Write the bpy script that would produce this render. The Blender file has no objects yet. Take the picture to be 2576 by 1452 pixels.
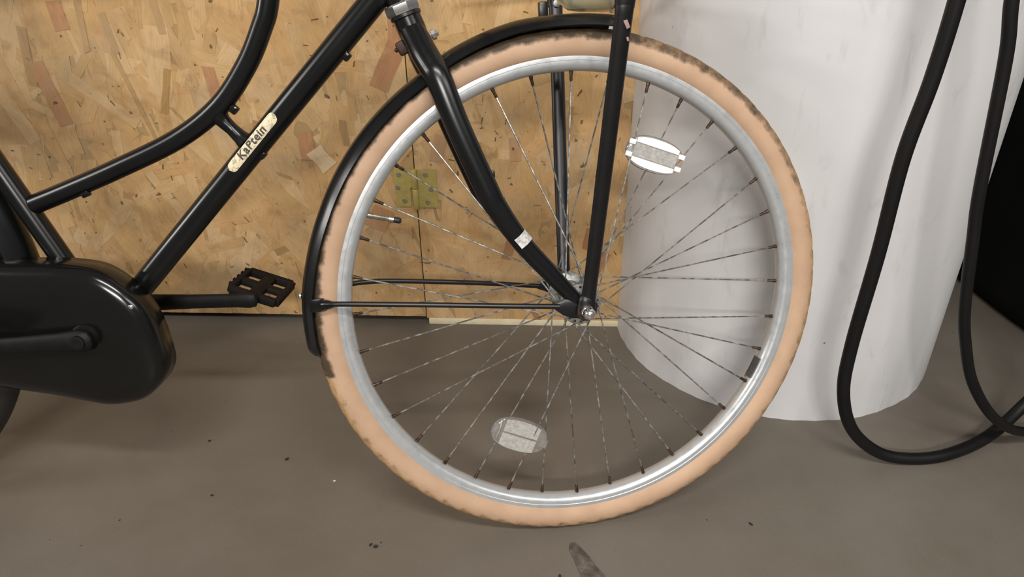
import bpy, bmesh, math, random
from mathutils import Matrix, Vector
random.seed(7)
sin, cos, pi, rad = math.sin, math.cos, math.pi, math.radians
scene = bpy.context.scene
COL = scene.collection

# ------------------------------------------------------------------ camera, world, lamps, exposure
CAM = Vector((-0.03763, -0.87076, 0.85490))
YAW, PITCH, ROLL, FPX = rad(-3.116), rad(30.06), rad(-0.771), 1850.0
_f = Vector((sin(YAW)*cos(PITCH), cos(YAW)*cos(PITCH), -sin(PITCH)))
_r = Vector((cos(YAW), -sin(YAW), 0)); _u = _r.cross(_f)
_r2 = cos(ROLL)*_r + sin(ROLL)*_u; _u2 = -sin(ROLL)*_r + cos(ROLL)*_u
cam_d = bpy.data.cameras.new('camera'); cam = bpy.data.objects.new('camera', cam_d); COL.objects.link(cam)
cam.matrix_world = Matrix(((_r2.x, _u2.x, -_f.x, CAM.x), (_r2.y, _u2.y, -_f.y, CAM.y), (_r2.z, _u2.z, -_f.z, CAM.z), (0, 0, 0, 1)))
cam_d.sensor_width = 36.0; cam_d.lens = FPX/2576*36; cam_d.clip_start = 0.02
scene.camera = cam

world = bpy.data.worlds.new('world'); scene.world = world; world.use_nodes = True
world.node_tree.nodes['Background'].inputs[0].default_value = (1.0, 0.95, 0.90, 1)
world.node_tree.nodes['Background'].inputs[1].default_value = 0.20

def lamp(name, loc, size, size_y, energy, color, target):
    d = bpy.data.lights.new(name, 'AREA'); d.shape = 'RECTANGLE'; d.size = size; d.size_y = size_y
    d.energy = energy; d.color = color
    o = bpy.data.objects.new(name, d); COL.objects.link(o); o.location = loc
    o.rotation_euler = (Vector(target)-Vector(loc)).to_track_quat('-Z', 'Y').to_euler()
    return o
lamp('ceiling_lamp', (0.15, -1.40, 2.35), 1.25, 0.14, 40, (1.0, 0.965, 0.925), (0.15, -0.5, 0.1))
lamp('ceiling_lamp', (0.00, -3.60, 2.35), 1.25, 0.14, 100, (1.0, 0.965, 0.925), (0.0, -0.8, 0.3))  # unseen lamp further back, added for frontal fill
lamp('ceiling_lamp', (1.75, -1.50, 2.30), 1.25, 0.14, 17, (1.0, 0.965, 0.925), (1.1, -0.5, 0))
lamp('ceiling_lamp', (-3.40, -1.30, 2.30), 1.25, 0.14, 34, (1.0, 0.955, 0.90), (-2.0, -0.6, 0.2))
lamp('ceiling_lamp', (-6.20, -1.60, 2.30), 1.25, 0.14, 80, (1.0, 0.955, 0.90), (-3.0, -0.8, 0.2))

scene.view_settings.view_transform = 'Standard'; scene.view_settings.look = 'None'
scene.view_settings.exposure = -0.17; scene.view_settings.gamma = 1.0; scene.view_settings.use_curve_mapping = False

# ------------------------------------------------------------------ materials
def new_mat(name):
    m = bpy.data.materials.new(name); m.use_nodes = True
    return m, m.node_tree.nodes, m.node_tree.links, m.node_tree.nodes['Principled BSDF']
def noise(N, L, scale, detail=4, rough=.55, coord='Object', vec_scale=None, distort=0):
    tc = N.new('ShaderNodeTexCoord'); n = N.new('ShaderNodeTexNoise')
    n.inputs['Scale'].default_value = scale; n.inputs['Detail'].default_value = detail
    n.inputs['Roughness'].default_value = rough; n.inputs['Distortion'].default_value = distort
    src = tc.outputs[coord]
    if vec_scale:
        mp = N.new('ShaderNodeMapping'); mp.inputs['Scale'].default_value = vec_scale
        L.new(src, mp.inputs[0]); src = mp.outputs[0]
    L.new(src, n.inputs['Vector']); return n.outputs['Fac']
def ramp(N, L, fac, stops):
    r = N.new('ShaderNodeValToRGB'); e = r.color_ramp.elements
    while len(e) < len(stops): e.new(.5)
    for i, (p, c) in enumerate(stops):
        e[i].position = p; e[i].color = (*c, 1) if len(c) == 3 else c
    L.new(fac, r.inputs[0]); return r.outputs[0]
def mix(N, L, a, b, fac, mode='MIX'):
    n = N.new('ShaderNodeMix'); n.data_type = 'RGBA'; n.blend_type = mode
    for s, k in ((a, 6), (b, 7), (fac, 0)):
        if isinstance(s, (int, float)): n.inputs[k].default_value = s
        elif isinstance(s, tuple): n.inputs[k].default_value = (*s, 1)
        else: L.new(s, n.inputs[k])
    return n.outputs[2]
def bump(N, L, bsdf, h, strength=.2, dist=.001):
    b = N.new('ShaderNodeBump'); b.inputs['Strength'].default_value = strength; b.inputs['Distance'].default_value = dist
    L.new(h, b.inputs['Height']); L.new(b.outputs[0], bsdf.inputs['Normal'])
def simple(name, c, rough=.5, metal=0, var=.0, scale=60, spec=.5, bumps=0):
    m, N, L, B = new_mat(name)
    B.inputs['Roughness'].default_value = rough; B.inputs['Metallic'].default_value = metal
    B.inputs['Specular IOR Level'].default_value = spec
    if var:
        f = noise(N, L, scale)
        lo = tuple(max(0, x*(1-var)) for x in c); hi = tuple(min(1, x*(1+var)) for x in c)
        L.new(ramp(N, L, f, [(.3, lo), (.7, hi)]), B.inputs['Base Color'])
        if bumps: bump(N, L, B, f, bumps)
    else: B.inputs['Base Color'].default_value = (*c, 1)
    return m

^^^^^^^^

▸ **SET PROBLEM**
Write the listing out a second time exactly, dropping all images.

▸ **REPLY**
Write the bpy script that would produce this render. The Blender file has no objects yet. Take the picture to be 2576 by 1452 pixels.
import bpy, bmesh, math, random
from mathutils import Matrix, Vector
random.seed(7)
sin, cos, pi, rad = math.sin, math.cos, math.pi, math.radians
scene = bpy.context.scene
COL = scene.collection

# ------------------------------------------------------------------ camera, world, lamps, exposure
CAM = Vector((-0.03763, -0.87076, 0.85490))
YAW, PITCH, ROLL, FPX = rad(-3.116), rad(30.06), rad(-0.771), 1850.0
_f = Vector((sin(YAW)*cos(PITCH), cos(YAW)*cos(PITCH), -sin(PITCH)))
_r = Vector((cos(YAW), -sin(YAW), 0)); _u = _r.cross(_f)
_r2 = cos(ROLL)*_r + sin(ROLL)*_u; _u2 = -sin(ROLL)*_r + cos(ROLL)*_u
cam_d = bpy.data.cameras.new('camera'); cam = bpy.data.objects.new('camera', cam_d); COL.objects.link(cam)
cam.matrix_world = Matrix(((_r2.x, _u2.x, -_f.x, CAM.x), (_r2.y, _u2.y, -_f.y, CAM.y), (_r2.z, _u2.z, -_f.z, CAM.z), (0, 0, 0, 1)))
cam_d.sensor_width = 36.0; cam_d.lens = FPX/2576*36; cam_d.clip_start = 0.02
scene.camera = cam

world = bpy.data.worlds.new('world'); scene.world = world; world.use_nodes = True
world.node_tree.nodes['Background'].inputs[0].default_value = (1.0, 0.95, 0.90, 1)
world.node_tree.nodes['Background'].inputs[1].default_value = 0.20

def lamp(name, loc, size, size_y, energy, color, target):
    d = bpy.data.lights.new(name, 'AREA'); d.shape = 'RECTANGLE'; d.size = size; d.size_y = size_y
    d.energy = energy; d.color = color
    o = bpy.data.objects.new(name, d); COL.objects.link(o); o.location = loc
    o.rotation_euler = (Vector(target)-Vector(loc)).to_track_quat('-Z', 'Y').to_euler()
    return o
lamp('ceiling_lamp', (0.15, -1.40, 2.35), 1.25, 0.14, 40, (1.0, 0.965, 0.925), (0.15, -0.5, 0.1))
lamp('ceiling_lamp', (0.00, -3.60, 2.35), 1.25, 0.14, 100, (1.0, 0.965, 0.925), (0.0, -0.8, 0.3))  # unseen lamp further back, added for frontal fill
lamp('ceiling_lamp', (1.75, -1.50, 2.30), 1.25, 0.14, 17, (1.0, 0.965, 0.925), (1.1, -0.5, 0))
lamp('ceiling_lamp', (-3.40, -1.30, 2.30), 1.25, 0.14, 34, (1.0, 0.955, 0.90), (-2.0, -0.6, 0.2))
lamp('ceiling_lamp', (-6.20, -1.60, 2.30), 1.25, 0.14, 80, (1.0, 0.955, 0.90), (-3.0, -0.8, 0.2))

scene.view_settings.view_transform = 'Standard'; scene.view_settings.look = 'None'
scene.view_settings.exposure = -0.17; scene.view_settings.gamma = 1.0; scene.view_settings.use_curve_mapping = False

# ------------------------------------------------------------------ materials
def new_mat(name):
    m = bpy.data.materials.new(name); m.use_nodes = True
    return m, m.node_tree.nodes, m.node_tree.links, m.node_tree.nodes['Principled BSDF']
def noise(N, L, scale, detail=4, rough=.55, coord='Object', vec_scale=None, distort=0):
    tc = N.new('ShaderNodeTexCoord'); n = N.new('ShaderNodeTexNoise')
    n.inputs['Scale'].default_value = scale; n.inputs['Detail'].default_value = detail
    n.inputs['Roughness'].default_value = rough; n.inputs['Distortion'].default_value = distort
    src = tc.outputs[coord]
    if vec_scale:
        mp = N.new('ShaderNodeMapping'); mp.inputs['Scale'].default_value = vec_scale
        L.new(src, mp.inputs[0]); src = mp.outputs[0]
    L.new(src, n.inputs['Vector']); return n.outputs['Fac']
def ramp(N, L, fac, stops):
    r = N.new('ShaderNodeValToRGB'); e = r.color_ramp.elements
    while len(e) < len(stops): e.new(.5)
    for i, (p, c) in enumerate(stops):
        e[i].position = p; e[i].color = (*c, 1) if len(c) == 3 else c
    L.new(fac, r.inputs[0]); return r.outputs[0]
def mix(N, L, a, b, fac, mode='MIX'):
    n = N.new('ShaderNodeMix'); n.data_type = 'RGBA'; n.blend_type = mode
    for s, k in ((a, 6), (b, 7), (fac, 0)):
        if isinstance(s, (int, float)): n.inputs[k].default_value = s
        elif isinstance(s, tuple): n.inputs[k].default_value = (*s, 1)
        else: L.new(s, n.inputs[k])
    return n.outputs[2]
def bump(N, L, bsdf, h, strength=.2, dist=.001):
    b = N.new('ShaderNodeBump'); b.inputs['Strength'].default_value = strength; b.inputs['Distance'].default_value = dist
    L.new(h, b.inputs['Height']); L.new(b.outputs[0], bsdf.inputs['Normal'])
def simple(name, c, rough=.5, metal=0, var=.0, scale=60, spec=.5, bumps=0):
    m, N, L, B = new_mat(name)
    B.inputs['Roughness'].default_value = rough; B.inputs['Metallic'].default_value = metal
    B.inputs['Specular IOR Level'].default_value = spec
    if var:
        f = noise(N, L, scale)
        lo = tuple(max(0, x*(1-var)) for x in c); hi = tuple(min(1, x*(1+var)) for x in c)
        L.new(ramp(N, L, f, [(.3, lo), (.7, hi)]), B.inputs['Base Color'])
        if bumps: bump(N, L, B, f, bumps)
    else: B.inputs['Base Color'].default_value = (*c, 1)
    return m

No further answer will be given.